Es por estos dos aspectos por lo que los historiadores no tienen un juicio único sobre Diego Portales. Por ejemplo, el historiador conservador Alberto Edwards en su obra “La Fronda Aristocrática en Chile” (1928) señala:
“La idea majestuosa simple que inspiró a don Diego Portales, era realizable y capaz de organizar un poder duradero y en ‘forma’, porque ella reposaba en una fuerza espiritual orgánica que había sobrevivido al triunfo de la Independencia: el sentimiento y el hábito de obedecer el Gobierno legítimamente establecido.
“Pero nada más difícil que llevarla a la práctica. El antiguo poder monárquico había durado por siglos: la conciencia de su inmutable y majestuosa estabilidad era una parte de su fuerza. Contaba, además, con su apoyo, con el prestigio de las creencias. De ello apenas quedaba el hábito inconciente de la obediencia pasiva que dormía, es cierto, en el fondo de las almas, pero que era necesario despertar. Había que hacer surgir del caos revolucionario un gobierno improvisado, hijo de la revuelta pero que a la vez inspirase, desde el principio, la veneración religiosa que por lo regular sólo acompaña a las instituciones consagradas por el tiempo”
El orden restaurado por Portales, de acuerdo a Edwards, supera al caos del período 1823-1829. El autor siente un gran asombro y admiración por la forma en que Portales y sus partidarios echan a andar un nuevo orden, donde la estabilidad es primordial:
“Al leer los documentos originales de esta época interesantísima, he sentido siempre la sensación de encontrarme ante un poder legítimo, restaurado después de una larga usurpación, y que desea borrar hasta el recuerdo de la anarquía. Los ministros ponían silenciosamente orden en todo, sin aludir siquiera a la existencia de un desorden, de una situación irregular; se diría que habían estado despachando por muchos años, bajo una monárquica antigua y tradicional, cuya legitimidad nadie ponía en duda. […] Esa sensación de estabilidad la experimentó el país desde el primer momento, como por obra de milagro. Nadie se atrevió a combatir un poder que no dudaba un solo instante de sí mismo.

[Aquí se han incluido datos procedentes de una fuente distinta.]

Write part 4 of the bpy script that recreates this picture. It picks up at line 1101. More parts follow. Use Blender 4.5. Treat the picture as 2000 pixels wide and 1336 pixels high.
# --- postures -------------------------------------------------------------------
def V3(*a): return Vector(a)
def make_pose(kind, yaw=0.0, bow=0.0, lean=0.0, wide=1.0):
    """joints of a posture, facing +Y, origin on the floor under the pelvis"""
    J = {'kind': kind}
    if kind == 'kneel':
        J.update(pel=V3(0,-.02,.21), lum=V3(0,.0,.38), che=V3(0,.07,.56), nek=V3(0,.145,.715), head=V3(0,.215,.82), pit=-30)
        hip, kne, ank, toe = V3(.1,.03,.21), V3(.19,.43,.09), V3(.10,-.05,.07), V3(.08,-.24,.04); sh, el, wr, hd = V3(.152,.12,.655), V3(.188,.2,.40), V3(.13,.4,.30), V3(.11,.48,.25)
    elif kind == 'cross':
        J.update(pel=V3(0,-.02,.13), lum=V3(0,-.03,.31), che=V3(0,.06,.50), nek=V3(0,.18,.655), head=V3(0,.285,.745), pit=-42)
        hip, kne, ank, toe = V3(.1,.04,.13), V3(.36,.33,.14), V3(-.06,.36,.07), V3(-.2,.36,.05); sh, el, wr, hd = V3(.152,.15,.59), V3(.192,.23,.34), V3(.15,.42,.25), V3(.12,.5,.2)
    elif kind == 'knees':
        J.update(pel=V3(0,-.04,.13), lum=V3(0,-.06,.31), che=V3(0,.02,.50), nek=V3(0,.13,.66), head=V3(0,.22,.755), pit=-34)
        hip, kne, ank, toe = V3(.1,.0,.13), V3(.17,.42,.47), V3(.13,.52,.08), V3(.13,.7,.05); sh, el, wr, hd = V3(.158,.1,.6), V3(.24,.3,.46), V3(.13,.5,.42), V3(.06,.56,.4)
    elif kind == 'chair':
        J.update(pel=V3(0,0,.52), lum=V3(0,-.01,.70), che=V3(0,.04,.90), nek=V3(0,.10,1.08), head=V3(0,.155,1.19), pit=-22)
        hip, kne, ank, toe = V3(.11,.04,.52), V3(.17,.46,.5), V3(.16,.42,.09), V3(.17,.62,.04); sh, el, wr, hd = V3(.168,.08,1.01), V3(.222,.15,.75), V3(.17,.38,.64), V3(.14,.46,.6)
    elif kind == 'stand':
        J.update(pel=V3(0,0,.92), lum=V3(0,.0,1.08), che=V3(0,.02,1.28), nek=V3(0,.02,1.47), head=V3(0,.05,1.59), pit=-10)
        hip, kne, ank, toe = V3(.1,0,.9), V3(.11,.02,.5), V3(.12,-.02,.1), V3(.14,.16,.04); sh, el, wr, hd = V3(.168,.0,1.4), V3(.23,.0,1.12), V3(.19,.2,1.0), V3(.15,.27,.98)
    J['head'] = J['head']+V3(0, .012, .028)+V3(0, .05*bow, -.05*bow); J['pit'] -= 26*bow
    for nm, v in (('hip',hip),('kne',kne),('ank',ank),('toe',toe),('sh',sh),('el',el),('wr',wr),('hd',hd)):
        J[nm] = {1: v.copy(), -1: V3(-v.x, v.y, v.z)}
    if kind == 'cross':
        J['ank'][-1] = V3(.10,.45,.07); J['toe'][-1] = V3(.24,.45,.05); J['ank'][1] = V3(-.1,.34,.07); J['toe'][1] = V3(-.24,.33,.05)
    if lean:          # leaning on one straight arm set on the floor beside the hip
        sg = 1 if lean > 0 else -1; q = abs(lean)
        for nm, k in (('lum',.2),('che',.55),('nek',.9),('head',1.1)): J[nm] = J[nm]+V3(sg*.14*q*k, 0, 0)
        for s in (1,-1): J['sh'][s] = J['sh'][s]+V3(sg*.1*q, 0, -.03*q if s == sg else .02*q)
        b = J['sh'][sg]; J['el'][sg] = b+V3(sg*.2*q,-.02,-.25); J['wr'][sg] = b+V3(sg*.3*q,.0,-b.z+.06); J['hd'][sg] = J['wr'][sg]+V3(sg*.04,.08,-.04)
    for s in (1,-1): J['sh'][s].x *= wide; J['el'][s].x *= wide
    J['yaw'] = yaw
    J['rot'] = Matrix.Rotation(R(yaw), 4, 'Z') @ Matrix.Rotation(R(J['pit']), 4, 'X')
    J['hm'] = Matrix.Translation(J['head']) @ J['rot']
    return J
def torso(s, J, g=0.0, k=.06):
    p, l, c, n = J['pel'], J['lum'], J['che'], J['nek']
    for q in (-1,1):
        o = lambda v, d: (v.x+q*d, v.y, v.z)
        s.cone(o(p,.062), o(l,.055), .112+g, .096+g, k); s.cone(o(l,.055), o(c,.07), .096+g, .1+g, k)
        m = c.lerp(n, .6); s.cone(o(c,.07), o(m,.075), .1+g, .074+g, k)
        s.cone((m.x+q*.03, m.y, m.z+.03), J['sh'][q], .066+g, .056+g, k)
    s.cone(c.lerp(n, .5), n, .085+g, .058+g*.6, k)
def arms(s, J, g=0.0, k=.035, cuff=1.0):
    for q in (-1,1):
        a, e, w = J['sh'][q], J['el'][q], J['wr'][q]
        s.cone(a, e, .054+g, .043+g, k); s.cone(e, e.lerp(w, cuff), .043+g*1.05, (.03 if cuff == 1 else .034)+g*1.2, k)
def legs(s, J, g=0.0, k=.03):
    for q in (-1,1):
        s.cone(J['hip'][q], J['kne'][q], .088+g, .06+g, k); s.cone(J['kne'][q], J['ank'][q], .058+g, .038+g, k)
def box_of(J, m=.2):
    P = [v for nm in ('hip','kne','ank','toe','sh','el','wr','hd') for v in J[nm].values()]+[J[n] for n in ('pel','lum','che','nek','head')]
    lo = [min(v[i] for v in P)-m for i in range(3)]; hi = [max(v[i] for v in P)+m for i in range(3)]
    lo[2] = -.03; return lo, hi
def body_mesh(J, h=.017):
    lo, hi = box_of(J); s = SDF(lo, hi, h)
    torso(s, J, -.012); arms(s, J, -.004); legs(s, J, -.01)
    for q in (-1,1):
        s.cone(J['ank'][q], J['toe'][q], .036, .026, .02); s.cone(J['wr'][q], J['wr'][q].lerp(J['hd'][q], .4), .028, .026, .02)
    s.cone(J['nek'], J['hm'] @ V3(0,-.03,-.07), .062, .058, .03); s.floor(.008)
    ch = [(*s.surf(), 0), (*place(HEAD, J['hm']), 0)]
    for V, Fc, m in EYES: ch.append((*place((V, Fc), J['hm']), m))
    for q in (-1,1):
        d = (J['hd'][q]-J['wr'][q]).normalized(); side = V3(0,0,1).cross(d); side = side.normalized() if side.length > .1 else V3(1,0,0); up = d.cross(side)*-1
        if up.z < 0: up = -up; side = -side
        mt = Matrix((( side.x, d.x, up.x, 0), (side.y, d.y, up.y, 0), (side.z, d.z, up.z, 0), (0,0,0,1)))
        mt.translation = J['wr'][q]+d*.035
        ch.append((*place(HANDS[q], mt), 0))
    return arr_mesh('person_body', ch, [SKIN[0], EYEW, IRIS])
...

“No existe en América ejemplo de una restauración más completa de todo lo que podía ser restaurado después de 1810. Un jurista lo percibiría difícilmente, porque ello no fue obra de las leyes, del derecho público, de las combinaciones constitucionales. Fue una gran realidad que se impuso majestuosamente. El genial pensamiento del modesto comerciante de 1825 [Portales], se había hecho carne.”
Desde un punto de vista totalmente opuesto el historiador Gabriel Salazar en su libro “Construcción del Estado en Chile” (2005) critica no sólo a Diego Portales, sino sobre todo la valoración que se le da como creador del orden político en Chile:
“Si el general O’Higgins ha sido el “padre” militar de la separación de Chile del Imperio Español, el comerciante Diego Portales ha sido el “padre” civil del Estado Nacional. […] Si en O`Higgims existió de algún modo una opción republicana que se expresó en el acto postrero de su abdicación, en Portales no existió ni una opción republicana ni una democrática. Ambos ignoraron la soberanía popular y los proyectos constitucionales emanados de ella. Ambos ignoraron el diálogo con sus adversarios políticos, la amnistía para los ciudadanos opositores y aplicaron penas máximas contra los que discreparon y se rebelaron. Para ambos se ha dicho, a modo de justificación, que su conducta dictatorial, arbitraria y represiva era necesaria por razones prácticas, para constituir un ‘orden’ que realmente funcionara en una sociedad que era aun primitiva y dominada por su enorme ‘falta de ilustración’. Su genialidad heroica habría consistido, por tanto, en asumir conductas dictatoriales al servicio superior del “realismo político”: ése que ignora los medios para llegar a los fines.”
“Para construir un orden estable en tiempos de paz como vivía Chile entre 1823 y 1830 ¿se requería descabezar el ejército nacional, aprobar leyes secretas, desterrar a los adversarios, fusilar a rebeldes e instalar el terror en el país?”
Finalmente Salazar se pregunta:
“La mitificación y heroificación de los personajes nombrados, ¿ha respondido a una necesidad colectiva de todos los chilenos, o sólo a la necesidad particular de un grupo determinado?”.
Como podemos ver la discrepancia entre ambos autores es absoluta. Mientras Edwards valora la restauración del orden, Salazar cuestiona los métodos seguidos para establecerlo. Donde uno ve a un estadista genial, el otro ve un político que hacía uso de métodos políticos cuestionables.
Textos usados:
Edwards, Alberto: “La Fronda Aristocrática en Chile”. Editorial Universitaria. Stgo. 1984. Pp. 66 y ss.
Salazar, Gabriel: “Construcción de Estado en Chile”. Editorial Sudamericana, Stgo. 2005. Pp. 22 y 23.